_TASK INSTRUCTIONS_: Write out again, unaltered, the lines from the start through the line containing "COL = scene.collection".

_DATA EXCERPT_:
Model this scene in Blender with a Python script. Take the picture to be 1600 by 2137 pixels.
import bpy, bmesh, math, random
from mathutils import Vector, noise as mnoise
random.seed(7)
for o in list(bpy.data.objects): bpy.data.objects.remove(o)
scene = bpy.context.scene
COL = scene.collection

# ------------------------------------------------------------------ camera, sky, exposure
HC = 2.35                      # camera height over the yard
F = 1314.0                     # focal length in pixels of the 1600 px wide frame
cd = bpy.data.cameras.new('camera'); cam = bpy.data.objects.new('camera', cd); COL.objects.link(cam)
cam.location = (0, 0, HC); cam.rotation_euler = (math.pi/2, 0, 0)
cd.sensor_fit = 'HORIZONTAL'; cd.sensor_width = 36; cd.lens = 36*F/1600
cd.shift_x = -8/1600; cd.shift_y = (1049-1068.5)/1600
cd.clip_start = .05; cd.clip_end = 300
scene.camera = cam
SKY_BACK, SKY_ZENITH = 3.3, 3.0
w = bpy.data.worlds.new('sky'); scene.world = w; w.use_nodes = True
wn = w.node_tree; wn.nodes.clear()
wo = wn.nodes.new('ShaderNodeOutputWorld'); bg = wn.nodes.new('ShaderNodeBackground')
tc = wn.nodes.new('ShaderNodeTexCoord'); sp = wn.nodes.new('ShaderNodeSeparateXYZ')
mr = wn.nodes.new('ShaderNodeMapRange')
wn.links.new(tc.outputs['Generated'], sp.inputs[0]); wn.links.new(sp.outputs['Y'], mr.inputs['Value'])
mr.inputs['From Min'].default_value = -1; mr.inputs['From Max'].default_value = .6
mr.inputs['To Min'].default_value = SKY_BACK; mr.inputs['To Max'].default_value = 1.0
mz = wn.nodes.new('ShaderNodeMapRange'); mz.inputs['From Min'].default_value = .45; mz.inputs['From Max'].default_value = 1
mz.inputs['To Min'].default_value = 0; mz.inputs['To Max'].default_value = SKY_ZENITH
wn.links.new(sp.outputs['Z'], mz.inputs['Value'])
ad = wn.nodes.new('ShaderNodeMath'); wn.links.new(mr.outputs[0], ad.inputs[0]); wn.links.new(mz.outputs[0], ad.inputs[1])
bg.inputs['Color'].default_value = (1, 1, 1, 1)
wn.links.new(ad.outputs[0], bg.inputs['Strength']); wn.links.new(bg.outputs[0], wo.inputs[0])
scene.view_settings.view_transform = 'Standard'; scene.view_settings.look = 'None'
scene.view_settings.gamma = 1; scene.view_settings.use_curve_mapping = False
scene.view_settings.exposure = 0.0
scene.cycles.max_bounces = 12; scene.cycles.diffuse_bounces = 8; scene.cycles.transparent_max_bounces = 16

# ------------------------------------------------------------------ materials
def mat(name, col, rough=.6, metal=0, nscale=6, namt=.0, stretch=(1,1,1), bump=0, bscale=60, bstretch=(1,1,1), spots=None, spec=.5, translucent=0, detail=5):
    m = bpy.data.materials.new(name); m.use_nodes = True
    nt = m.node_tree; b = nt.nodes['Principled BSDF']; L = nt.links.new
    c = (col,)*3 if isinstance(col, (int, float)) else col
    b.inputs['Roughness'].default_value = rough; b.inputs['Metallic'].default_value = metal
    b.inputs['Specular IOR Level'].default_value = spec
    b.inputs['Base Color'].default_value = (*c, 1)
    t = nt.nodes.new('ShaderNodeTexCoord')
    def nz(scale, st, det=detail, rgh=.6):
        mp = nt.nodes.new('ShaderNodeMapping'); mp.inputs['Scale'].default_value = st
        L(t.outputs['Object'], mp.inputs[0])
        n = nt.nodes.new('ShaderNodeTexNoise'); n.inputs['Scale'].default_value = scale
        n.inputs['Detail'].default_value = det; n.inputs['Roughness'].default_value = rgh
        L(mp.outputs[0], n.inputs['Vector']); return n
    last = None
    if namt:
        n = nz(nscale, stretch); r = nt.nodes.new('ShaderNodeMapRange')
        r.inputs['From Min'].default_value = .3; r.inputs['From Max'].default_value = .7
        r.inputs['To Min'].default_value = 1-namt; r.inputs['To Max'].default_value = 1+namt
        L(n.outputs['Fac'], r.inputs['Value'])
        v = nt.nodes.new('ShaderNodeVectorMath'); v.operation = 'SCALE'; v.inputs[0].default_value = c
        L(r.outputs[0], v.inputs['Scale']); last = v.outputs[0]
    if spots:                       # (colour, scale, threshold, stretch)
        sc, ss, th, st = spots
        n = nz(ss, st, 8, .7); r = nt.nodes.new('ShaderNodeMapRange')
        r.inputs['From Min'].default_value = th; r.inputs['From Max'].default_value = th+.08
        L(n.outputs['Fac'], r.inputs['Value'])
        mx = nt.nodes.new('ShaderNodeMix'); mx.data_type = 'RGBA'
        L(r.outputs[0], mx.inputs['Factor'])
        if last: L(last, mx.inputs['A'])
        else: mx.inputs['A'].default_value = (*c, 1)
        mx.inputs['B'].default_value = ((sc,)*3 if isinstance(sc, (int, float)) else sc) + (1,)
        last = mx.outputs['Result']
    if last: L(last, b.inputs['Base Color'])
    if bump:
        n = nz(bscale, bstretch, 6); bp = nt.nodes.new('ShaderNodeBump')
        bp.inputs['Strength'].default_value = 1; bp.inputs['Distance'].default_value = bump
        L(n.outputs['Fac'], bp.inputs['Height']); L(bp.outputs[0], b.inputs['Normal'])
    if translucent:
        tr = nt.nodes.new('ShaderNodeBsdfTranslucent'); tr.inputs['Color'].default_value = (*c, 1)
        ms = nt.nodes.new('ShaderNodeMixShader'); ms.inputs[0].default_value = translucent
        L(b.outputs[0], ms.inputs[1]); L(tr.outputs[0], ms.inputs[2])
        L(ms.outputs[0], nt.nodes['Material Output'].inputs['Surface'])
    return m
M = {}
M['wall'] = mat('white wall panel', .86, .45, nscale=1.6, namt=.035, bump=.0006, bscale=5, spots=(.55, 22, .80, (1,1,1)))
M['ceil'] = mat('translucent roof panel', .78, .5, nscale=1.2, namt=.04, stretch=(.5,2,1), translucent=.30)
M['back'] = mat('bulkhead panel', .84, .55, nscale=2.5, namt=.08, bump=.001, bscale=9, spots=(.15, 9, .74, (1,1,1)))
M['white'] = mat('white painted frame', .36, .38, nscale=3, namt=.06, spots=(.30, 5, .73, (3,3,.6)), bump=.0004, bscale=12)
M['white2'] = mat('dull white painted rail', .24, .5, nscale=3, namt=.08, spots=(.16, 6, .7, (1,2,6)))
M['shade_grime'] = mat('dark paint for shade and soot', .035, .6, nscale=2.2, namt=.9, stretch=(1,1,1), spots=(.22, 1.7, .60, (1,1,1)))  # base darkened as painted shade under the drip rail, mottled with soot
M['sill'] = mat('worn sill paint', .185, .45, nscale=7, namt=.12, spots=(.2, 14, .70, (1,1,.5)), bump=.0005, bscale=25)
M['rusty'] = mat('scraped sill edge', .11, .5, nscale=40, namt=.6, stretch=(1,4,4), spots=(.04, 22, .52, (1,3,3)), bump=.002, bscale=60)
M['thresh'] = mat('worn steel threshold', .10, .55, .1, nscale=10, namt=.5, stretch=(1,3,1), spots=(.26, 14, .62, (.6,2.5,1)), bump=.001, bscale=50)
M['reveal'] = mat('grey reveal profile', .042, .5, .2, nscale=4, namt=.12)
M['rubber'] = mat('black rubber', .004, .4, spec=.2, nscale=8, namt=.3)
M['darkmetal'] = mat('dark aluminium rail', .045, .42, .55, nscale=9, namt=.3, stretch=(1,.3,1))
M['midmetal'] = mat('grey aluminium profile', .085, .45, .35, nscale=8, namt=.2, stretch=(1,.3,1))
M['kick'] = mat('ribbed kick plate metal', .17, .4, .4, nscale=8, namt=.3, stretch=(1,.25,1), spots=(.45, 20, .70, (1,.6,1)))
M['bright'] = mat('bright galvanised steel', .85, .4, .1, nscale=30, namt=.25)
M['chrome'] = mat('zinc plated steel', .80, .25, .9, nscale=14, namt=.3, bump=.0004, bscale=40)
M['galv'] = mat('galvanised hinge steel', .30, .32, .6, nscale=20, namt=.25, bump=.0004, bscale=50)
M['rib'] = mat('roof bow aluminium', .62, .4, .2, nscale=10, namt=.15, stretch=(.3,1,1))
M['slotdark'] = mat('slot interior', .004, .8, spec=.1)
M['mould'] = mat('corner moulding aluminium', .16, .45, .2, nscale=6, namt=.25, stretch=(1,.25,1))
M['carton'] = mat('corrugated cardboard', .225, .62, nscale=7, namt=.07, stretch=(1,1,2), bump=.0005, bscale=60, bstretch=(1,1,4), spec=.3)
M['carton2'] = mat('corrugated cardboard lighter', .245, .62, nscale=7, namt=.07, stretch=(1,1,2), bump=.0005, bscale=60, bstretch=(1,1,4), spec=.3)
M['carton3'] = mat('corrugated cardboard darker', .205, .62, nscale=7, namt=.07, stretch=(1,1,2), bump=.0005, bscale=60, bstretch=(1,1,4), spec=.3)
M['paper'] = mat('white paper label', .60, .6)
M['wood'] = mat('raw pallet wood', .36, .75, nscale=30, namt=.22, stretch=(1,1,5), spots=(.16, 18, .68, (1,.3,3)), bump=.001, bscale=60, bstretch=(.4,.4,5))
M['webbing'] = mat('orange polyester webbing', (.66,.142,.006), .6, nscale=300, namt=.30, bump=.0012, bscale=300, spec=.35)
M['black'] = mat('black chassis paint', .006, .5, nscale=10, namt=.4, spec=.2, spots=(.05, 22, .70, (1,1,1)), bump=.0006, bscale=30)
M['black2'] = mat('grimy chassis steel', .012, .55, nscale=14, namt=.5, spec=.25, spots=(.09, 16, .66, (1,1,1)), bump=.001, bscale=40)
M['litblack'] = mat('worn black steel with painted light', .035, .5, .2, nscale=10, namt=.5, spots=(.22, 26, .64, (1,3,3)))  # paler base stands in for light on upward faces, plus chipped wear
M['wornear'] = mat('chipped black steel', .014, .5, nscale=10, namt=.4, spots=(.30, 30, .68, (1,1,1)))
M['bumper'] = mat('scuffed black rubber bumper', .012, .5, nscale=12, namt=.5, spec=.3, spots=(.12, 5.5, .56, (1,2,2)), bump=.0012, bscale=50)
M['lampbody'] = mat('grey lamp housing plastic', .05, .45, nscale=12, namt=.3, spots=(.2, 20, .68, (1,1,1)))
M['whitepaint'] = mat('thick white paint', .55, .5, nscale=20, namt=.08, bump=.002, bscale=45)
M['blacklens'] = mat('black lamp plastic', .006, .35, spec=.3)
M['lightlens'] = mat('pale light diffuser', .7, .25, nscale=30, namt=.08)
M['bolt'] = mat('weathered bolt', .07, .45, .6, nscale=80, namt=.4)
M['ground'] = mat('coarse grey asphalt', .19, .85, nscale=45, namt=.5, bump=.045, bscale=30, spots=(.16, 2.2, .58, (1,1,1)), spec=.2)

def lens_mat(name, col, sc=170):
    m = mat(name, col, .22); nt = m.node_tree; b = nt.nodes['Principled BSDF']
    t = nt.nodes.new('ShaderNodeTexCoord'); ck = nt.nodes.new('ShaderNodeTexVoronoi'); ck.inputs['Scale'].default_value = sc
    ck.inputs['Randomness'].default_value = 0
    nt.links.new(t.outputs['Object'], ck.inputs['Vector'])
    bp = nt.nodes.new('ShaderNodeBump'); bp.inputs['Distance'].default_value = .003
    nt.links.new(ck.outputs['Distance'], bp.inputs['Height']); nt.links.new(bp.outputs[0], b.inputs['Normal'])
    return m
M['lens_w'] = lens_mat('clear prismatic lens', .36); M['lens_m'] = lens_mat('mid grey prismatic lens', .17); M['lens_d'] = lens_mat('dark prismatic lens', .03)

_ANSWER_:
Model this scene in Blender with a Python script. Take the picture to be 1600 by 2137 pixels.
import bpy, bmesh, math, random
from mathutils import Vector, noise as mnoise
random.seed(7)
for o in list(bpy.data.objects): bpy.data.objects.remove(o)
scene = bpy.context.scene
COL = scene.collection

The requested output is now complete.